→ **DATASET EXCERPT**
* start *
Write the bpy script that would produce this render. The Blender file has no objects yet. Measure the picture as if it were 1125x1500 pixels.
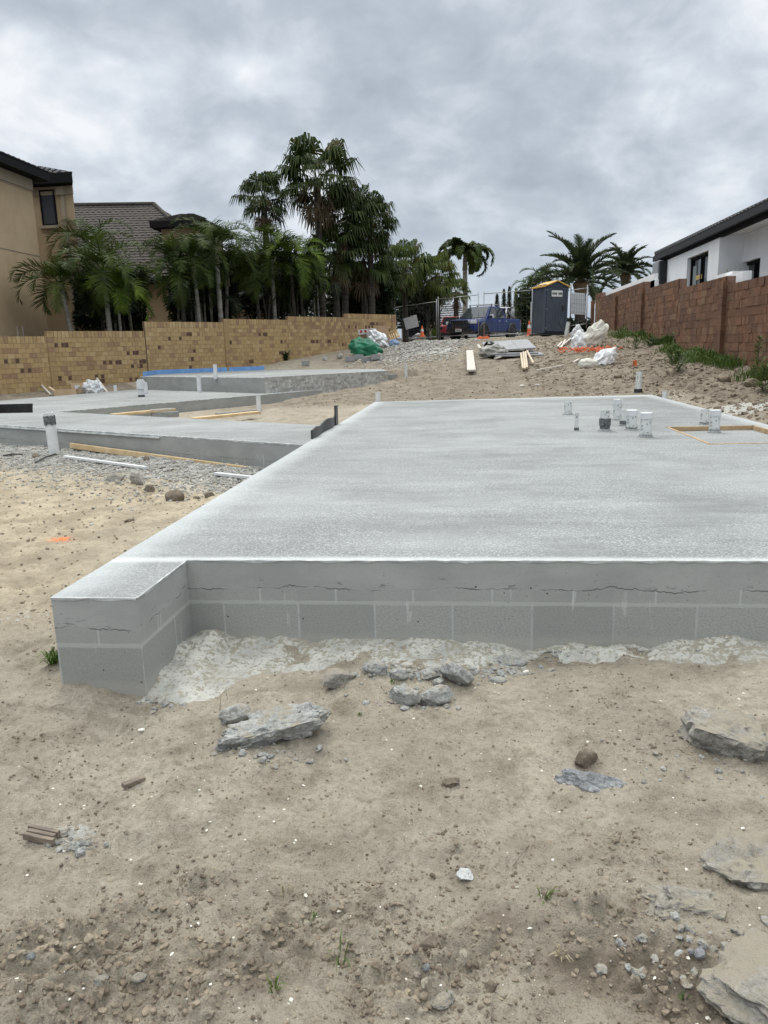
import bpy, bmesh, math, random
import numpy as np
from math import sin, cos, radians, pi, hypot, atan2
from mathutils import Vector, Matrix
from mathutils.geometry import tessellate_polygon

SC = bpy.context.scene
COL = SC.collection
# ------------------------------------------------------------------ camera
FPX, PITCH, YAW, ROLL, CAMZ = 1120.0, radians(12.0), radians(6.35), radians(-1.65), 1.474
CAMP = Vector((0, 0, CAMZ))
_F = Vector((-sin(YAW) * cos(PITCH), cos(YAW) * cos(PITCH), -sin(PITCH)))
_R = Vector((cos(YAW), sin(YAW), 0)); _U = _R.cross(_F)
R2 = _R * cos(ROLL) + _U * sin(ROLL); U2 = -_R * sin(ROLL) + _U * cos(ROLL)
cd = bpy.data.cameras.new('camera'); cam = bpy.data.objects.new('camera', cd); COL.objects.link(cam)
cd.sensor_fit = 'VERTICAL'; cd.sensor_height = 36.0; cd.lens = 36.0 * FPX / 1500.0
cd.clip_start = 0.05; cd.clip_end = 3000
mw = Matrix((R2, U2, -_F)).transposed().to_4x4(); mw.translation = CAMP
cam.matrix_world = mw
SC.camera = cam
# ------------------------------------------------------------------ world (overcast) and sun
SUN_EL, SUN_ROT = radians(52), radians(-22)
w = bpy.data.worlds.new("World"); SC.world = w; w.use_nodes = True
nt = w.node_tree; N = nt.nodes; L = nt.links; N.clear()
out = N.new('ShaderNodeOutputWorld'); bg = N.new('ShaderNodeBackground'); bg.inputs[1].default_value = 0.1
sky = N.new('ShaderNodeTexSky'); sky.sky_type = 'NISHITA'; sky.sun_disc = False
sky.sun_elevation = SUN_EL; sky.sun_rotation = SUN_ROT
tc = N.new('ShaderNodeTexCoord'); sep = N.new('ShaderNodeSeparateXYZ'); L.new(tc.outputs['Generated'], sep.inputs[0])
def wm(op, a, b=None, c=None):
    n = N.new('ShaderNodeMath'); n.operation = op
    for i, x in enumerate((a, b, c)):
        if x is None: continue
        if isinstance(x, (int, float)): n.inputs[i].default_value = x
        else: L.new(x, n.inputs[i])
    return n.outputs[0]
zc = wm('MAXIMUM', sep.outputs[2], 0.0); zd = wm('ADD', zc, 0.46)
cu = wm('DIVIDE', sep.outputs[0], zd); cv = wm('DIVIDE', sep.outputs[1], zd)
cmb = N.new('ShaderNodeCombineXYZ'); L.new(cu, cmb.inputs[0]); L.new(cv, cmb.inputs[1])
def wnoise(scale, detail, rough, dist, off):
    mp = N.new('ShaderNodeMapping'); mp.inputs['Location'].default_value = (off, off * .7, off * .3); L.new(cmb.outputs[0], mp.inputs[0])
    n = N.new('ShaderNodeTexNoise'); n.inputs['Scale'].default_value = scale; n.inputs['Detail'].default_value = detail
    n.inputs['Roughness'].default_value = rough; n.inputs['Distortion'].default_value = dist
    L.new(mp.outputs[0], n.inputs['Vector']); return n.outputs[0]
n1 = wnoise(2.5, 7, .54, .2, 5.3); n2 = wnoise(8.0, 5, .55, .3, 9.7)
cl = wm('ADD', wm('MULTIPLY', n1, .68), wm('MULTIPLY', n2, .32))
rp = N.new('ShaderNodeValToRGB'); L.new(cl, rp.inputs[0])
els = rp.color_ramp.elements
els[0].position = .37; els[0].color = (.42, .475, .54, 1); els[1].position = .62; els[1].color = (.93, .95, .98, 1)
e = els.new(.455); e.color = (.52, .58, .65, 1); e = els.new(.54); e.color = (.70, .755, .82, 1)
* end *
→ **PROMPT**
The data should be printed again unchanged; leave its pictures out.

→ **REPLY TO THE TASK**
Write the bpy script that would produce this render. The Blender file has no objects yet. Measure the picture as if it were 1125x1500 pixels.
import bpy, bmesh, math, random
import numpy as np
from math import sin, cos, radians, pi, hypot, atan2
from mathutils import Vector, Matrix
from mathutils.geometry import tessellate_polygon

SC = bpy.context.scene
COL = SC.collection
# ------------------------------------------------------------------ camera
FPX, PITCH, YAW, ROLL, CAMZ = 1120.0, radians(12.0), radians(6.35), radians(-1.65), 1.474
CAMP = Vector((0, 0, CAMZ))
_F = Vector((-sin(YAW) * cos(PITCH), cos(YAW) * cos(PITCH), -sin(PITCH)))
_R = Vector((cos(YAW), sin(YAW), 0)); _U = _R.cross(_F)
R2 = _R * cos(ROLL) + _U * sin(ROLL); U2 = -_R * sin(ROLL) + _U * cos(ROLL)
cd = bpy.data.cameras.new('camera'); cam = bpy.data.objects.new('camera', cd); COL.objects.link(cam)
cd.sensor_fit = 'VERTICAL'; cd.sensor_height = 36.0; cd.lens = 36.0 * FPX / 1500.0
cd.clip_start = 0.05; cd.clip_end = 3000
mw = Matrix((R2, U2, -_F)).transposed().to_4x4(); mw.translation = CAMP
cam.matrix_world = mw
SC.camera = cam
# ------------------------------------------------------------------ world (overcast) and sun
SUN_EL, SUN_ROT = radians(52), radians(-22)
w = bpy.data.worlds.new("World"); SC.world = w; w.use_nodes = True
nt = w.node_tree; N = nt.nodes; L = nt.links; N.clear()
out = N.new('ShaderNodeOutputWorld'); bg = N.new('ShaderNodeBackground'); bg.inputs[1].default_value = 0.1
sky = N.new('ShaderNodeTexSky'); sky.sky_type = 'NISHITA'; sky.sun_disc = False
sky.sun_elevation = SUN_EL; sky.sun_rotation = SUN_ROT
tc = N.new('ShaderNodeTexCoord'); sep = N.new('ShaderNodeSeparateXYZ'); L.new(tc.outputs['Generated'], sep.inputs[0])
def wm(op, a, b=None, c=None):
    n = N.new('ShaderNodeMath'); n.operation = op
    for i, x in enumerate((a, b, c)):
        if x is None: continue
        if isinstance(x, (int, float)): n.inputs[i].default_value = x
        else: L.new(x, n.inputs[i])
    return n.outputs[0]
zc = wm('MAXIMUM', sep.outputs[2], 0.0); zd = wm('ADD', zc, 0.46)
cu = wm('DIVIDE', sep.outputs[0], zd); cv = wm('DIVIDE', sep.outputs[1], zd)
cmb = N.new('ShaderNodeCombineXYZ'); L.new(cu, cmb.inputs[0]); L.new(cv, cmb.inputs[1])
def wnoise(scale, detail, rough, dist, off):
    mp = N.new('ShaderNodeMapping'); mp.inputs['Location'].default_value = (off, off * .7, off * .3); L.new(cmb.outputs[0], mp.inputs[0])
    n = N.new('ShaderNodeTexNoise'); n.inputs['Scale'].default_value = scale; n.inputs['Detail'].default_value = detail
    n.inputs['Roughness'].default_value = rough; n.inputs['Distortion'].default_value = dist
    L.new(mp.outputs[0], n.inputs['Vector']); return n.outputs[0]
n1 = wnoise(2.5, 7, .54, .2, 5.3); n2 = wnoise(8.0, 5, .55, .3, 9.7)
cl = wm('ADD', wm('MULTIPLY', n1, .68), wm('MULTIPLY', n2, .32))
rp = N.new('ShaderNodeValToRGB'); L.new(cl, rp.inputs[0])
els = rp.color_ramp.elements
els[0].position = .37; els[0].color = (.42, .475, .54, 1); els[1].position = .62; els[1].color = (.93, .95, .98, 1)
e = els.new(.455); e.color = (.52, .58, .65, 1); e = els.new(.54); e.color = (.70, .755, .82, 1)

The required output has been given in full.